TASK REQUIREMENTS: Going from the top of the data below, give again each line through the one containing "col = scene.collection", both ends kept.
[START OF GIVEN INFORMATION]
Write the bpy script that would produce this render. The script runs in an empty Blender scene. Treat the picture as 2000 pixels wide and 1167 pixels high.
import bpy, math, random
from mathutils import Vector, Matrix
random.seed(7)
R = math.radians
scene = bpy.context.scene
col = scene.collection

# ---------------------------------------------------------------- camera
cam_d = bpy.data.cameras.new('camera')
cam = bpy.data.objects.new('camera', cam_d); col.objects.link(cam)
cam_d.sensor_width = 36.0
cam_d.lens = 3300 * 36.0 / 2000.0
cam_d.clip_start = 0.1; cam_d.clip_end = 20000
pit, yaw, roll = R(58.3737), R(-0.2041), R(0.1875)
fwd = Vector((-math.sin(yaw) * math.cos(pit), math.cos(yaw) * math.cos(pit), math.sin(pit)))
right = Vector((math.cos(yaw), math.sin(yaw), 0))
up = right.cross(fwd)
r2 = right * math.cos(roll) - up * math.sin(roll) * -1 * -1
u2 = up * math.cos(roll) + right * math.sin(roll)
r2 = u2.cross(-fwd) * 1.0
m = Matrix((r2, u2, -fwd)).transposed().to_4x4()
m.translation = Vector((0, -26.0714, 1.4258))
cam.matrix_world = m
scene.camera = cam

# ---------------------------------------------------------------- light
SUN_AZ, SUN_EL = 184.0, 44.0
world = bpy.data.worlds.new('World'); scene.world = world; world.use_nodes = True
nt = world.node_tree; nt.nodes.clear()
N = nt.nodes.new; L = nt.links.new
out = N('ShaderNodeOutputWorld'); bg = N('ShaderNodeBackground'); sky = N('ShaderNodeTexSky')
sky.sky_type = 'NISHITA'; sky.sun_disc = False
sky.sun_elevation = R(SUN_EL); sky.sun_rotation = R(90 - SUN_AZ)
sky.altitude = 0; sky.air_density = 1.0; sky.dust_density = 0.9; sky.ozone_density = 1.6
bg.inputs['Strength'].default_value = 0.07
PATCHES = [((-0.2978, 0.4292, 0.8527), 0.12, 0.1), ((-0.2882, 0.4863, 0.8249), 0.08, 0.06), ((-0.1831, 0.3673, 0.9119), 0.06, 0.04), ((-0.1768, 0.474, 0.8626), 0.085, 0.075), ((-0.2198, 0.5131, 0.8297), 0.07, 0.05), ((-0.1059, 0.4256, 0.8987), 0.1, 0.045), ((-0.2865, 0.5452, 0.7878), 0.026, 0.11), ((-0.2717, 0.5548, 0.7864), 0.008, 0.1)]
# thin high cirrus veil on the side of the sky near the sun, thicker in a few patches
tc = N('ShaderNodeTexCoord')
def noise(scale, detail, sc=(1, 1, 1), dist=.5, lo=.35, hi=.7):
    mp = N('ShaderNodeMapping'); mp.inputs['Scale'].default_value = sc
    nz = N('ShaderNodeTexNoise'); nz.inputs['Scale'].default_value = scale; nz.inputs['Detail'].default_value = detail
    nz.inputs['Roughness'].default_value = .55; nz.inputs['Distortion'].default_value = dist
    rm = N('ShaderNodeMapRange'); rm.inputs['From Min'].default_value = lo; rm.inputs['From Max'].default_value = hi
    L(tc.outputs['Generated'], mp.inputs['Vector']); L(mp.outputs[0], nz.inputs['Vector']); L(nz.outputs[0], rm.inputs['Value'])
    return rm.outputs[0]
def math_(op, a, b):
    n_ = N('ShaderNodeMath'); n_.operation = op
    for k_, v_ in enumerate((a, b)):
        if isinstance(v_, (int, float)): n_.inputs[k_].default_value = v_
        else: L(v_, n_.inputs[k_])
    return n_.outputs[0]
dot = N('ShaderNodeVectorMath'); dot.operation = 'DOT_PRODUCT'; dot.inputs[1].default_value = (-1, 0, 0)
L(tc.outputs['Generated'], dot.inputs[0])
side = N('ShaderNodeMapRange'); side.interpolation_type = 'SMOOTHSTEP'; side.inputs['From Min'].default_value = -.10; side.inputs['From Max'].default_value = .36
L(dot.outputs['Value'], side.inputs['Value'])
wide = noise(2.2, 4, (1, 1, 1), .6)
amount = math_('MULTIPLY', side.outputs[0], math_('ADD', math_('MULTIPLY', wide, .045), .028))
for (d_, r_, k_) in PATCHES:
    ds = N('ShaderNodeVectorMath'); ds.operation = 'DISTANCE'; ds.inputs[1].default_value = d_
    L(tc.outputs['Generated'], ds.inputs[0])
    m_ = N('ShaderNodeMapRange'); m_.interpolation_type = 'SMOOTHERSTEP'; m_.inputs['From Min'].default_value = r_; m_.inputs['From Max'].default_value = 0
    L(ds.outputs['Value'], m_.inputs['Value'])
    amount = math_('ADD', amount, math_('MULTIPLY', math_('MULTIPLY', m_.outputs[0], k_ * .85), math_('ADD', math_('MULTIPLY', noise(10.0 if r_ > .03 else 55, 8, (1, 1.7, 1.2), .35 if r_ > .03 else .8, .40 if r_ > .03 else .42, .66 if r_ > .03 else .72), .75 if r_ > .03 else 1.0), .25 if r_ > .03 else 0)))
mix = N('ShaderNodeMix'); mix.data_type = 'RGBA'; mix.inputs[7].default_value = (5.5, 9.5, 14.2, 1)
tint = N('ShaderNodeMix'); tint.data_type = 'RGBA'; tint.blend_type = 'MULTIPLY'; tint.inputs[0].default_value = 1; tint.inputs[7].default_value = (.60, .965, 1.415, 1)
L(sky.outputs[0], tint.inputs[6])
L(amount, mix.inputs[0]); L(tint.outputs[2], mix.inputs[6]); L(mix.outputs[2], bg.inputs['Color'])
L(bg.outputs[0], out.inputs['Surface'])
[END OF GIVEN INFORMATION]
ANSWER TO THE EXERCISE:
Write the bpy script that would produce this render. The script runs in an empty Blender scene. Treat the picture as 2000 pixels wide and 1167 pixels high.
import bpy, math, random
from mathutils import Vector, Matrix
random.seed(7)
R = math.radians
scene = bpy.context.scene
col = scene.collection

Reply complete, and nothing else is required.